* _PROBLEM TO WORK ON_
Repeat, please, only the lines from the top of the data down to the line with "bpy.data.objects.remove(o)"; include both of those lines.
* * * * * * * * *
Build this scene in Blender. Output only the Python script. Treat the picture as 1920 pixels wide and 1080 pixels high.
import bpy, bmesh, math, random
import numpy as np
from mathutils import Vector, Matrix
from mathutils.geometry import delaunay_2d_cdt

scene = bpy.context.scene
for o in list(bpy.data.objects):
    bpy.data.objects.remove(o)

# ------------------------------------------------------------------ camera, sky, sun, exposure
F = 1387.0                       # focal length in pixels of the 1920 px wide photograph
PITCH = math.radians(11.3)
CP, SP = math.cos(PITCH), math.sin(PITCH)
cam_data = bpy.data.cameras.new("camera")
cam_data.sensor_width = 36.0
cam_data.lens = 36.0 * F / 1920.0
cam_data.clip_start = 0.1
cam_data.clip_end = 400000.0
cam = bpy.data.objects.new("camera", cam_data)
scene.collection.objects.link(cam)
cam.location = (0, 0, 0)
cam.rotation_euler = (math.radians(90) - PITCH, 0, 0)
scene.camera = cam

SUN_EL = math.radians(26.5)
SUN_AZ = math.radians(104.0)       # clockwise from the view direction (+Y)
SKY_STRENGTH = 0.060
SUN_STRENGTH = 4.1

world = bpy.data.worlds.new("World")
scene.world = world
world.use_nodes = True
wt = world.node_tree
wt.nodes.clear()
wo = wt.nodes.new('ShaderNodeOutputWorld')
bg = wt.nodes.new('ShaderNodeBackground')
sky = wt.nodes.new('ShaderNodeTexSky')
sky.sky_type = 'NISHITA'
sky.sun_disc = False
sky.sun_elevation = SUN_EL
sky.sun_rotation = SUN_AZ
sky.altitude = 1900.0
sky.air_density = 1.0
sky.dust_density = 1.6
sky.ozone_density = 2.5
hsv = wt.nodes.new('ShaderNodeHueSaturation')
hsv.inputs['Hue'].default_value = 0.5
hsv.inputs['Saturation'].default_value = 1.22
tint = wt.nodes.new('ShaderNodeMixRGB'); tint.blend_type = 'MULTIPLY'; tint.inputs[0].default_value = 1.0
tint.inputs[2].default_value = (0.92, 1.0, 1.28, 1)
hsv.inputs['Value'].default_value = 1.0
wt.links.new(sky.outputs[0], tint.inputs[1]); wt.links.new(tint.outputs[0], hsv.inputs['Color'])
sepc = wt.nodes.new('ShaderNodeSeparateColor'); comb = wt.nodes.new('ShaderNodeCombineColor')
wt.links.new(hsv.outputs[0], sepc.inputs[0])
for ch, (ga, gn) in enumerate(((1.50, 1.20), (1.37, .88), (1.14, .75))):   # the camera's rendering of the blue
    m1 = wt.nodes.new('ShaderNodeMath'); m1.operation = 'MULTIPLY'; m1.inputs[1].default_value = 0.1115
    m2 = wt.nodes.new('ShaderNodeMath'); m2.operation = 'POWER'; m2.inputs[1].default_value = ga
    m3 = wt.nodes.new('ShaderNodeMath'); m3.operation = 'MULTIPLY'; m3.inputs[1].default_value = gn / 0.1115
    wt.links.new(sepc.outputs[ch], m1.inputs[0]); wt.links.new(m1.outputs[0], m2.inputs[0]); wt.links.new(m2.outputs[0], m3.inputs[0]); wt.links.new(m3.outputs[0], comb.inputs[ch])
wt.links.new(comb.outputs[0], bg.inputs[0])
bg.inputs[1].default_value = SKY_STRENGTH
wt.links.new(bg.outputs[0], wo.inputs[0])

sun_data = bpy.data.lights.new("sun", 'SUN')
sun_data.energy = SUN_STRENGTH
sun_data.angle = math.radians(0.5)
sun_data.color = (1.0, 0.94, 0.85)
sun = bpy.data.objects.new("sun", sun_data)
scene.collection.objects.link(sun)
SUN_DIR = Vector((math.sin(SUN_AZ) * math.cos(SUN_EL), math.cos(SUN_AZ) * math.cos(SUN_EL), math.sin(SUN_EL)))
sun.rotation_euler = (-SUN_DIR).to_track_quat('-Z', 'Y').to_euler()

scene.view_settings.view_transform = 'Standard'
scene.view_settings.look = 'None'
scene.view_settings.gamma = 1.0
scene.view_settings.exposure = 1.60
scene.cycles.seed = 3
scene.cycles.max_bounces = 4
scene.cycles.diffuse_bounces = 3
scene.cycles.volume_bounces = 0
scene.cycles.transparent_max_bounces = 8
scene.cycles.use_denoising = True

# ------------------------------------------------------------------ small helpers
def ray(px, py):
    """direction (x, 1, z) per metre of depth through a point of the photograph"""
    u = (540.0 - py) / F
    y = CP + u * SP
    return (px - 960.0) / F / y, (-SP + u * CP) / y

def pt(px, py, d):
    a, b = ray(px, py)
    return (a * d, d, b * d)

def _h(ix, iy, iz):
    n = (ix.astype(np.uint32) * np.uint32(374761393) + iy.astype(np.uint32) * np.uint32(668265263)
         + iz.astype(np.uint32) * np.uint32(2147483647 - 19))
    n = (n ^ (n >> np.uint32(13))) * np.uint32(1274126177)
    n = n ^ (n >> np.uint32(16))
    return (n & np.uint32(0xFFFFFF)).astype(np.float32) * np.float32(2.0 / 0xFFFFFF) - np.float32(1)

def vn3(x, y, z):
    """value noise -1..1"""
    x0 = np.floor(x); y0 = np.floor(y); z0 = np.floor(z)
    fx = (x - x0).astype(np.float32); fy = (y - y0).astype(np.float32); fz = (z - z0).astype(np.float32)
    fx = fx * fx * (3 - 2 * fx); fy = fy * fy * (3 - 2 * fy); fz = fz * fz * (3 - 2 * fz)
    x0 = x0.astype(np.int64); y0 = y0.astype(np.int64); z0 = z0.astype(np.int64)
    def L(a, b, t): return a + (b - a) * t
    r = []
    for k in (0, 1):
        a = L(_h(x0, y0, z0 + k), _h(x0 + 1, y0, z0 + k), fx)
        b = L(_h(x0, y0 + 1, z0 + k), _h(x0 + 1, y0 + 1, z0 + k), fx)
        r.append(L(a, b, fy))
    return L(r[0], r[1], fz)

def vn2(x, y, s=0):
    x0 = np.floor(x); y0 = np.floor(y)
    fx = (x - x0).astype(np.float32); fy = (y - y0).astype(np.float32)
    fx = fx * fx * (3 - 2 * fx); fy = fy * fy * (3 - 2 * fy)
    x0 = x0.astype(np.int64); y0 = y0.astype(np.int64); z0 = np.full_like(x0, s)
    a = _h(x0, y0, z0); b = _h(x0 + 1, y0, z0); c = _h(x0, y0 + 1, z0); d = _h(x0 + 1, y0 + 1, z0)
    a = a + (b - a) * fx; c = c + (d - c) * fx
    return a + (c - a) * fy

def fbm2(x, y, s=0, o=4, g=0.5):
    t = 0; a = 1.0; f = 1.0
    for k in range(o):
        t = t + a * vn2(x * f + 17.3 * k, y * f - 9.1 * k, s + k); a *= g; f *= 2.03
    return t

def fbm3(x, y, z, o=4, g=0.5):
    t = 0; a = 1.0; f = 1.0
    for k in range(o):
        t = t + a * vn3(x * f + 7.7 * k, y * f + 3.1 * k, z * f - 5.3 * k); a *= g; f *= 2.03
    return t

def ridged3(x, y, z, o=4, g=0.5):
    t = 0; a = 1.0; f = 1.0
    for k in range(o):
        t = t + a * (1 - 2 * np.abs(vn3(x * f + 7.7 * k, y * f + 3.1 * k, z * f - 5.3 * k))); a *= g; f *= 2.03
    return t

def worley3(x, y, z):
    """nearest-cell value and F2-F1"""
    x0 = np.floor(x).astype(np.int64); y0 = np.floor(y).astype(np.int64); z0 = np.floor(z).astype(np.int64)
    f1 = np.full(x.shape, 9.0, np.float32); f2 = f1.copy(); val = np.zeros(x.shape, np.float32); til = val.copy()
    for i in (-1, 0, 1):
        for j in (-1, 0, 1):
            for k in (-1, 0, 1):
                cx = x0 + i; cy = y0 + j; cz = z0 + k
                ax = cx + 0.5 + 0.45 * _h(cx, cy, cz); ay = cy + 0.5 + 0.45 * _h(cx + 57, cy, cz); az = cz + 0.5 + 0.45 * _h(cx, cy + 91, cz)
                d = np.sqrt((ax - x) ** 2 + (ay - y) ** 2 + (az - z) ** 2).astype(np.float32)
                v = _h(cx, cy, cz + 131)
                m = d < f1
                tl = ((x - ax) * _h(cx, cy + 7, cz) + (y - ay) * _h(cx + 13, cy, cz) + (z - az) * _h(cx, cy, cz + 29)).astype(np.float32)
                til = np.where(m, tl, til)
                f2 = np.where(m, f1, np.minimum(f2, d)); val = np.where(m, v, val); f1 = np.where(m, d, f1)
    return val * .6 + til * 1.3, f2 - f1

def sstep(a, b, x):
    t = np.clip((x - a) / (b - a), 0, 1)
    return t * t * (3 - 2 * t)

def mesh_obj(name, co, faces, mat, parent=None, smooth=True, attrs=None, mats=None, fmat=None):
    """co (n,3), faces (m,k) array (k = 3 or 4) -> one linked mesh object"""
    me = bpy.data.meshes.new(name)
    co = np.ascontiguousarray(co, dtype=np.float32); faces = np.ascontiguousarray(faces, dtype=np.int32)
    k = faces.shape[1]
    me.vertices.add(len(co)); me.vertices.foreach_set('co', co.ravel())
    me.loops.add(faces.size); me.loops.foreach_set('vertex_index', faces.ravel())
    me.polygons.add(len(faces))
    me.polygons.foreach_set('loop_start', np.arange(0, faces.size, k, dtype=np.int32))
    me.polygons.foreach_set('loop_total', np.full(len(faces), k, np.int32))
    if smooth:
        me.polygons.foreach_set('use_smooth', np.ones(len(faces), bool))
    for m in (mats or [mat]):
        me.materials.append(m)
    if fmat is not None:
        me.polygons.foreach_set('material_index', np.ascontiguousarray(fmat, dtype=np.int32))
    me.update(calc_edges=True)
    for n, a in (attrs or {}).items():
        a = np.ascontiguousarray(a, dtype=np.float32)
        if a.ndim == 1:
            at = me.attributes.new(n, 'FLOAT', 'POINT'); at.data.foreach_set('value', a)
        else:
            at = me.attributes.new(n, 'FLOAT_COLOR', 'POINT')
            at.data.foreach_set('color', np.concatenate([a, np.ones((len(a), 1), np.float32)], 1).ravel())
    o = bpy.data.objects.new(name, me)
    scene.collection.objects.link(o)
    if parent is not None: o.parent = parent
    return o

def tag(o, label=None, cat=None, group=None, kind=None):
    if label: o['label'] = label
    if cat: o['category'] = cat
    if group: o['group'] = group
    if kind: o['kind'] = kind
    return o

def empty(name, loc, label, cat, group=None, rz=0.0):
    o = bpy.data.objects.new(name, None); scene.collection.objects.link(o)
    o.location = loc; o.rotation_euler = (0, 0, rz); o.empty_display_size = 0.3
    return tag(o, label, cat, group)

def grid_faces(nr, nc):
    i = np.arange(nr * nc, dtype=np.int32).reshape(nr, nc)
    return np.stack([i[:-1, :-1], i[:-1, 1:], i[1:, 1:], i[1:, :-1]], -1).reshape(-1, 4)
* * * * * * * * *
* _WRITTEN ANSWER_
Build this scene in Blender. Output only the Python script. Treat the picture as 1920 pixels wide and 1080 pixels high.
import bpy, bmesh, math, random
import numpy as np
from mathutils import Vector, Matrix
from mathutils.geometry import delaunay_2d_cdt

scene = bpy.context.scene
for o in list(bpy.data.objects):
    bpy.data.objects.remove(o)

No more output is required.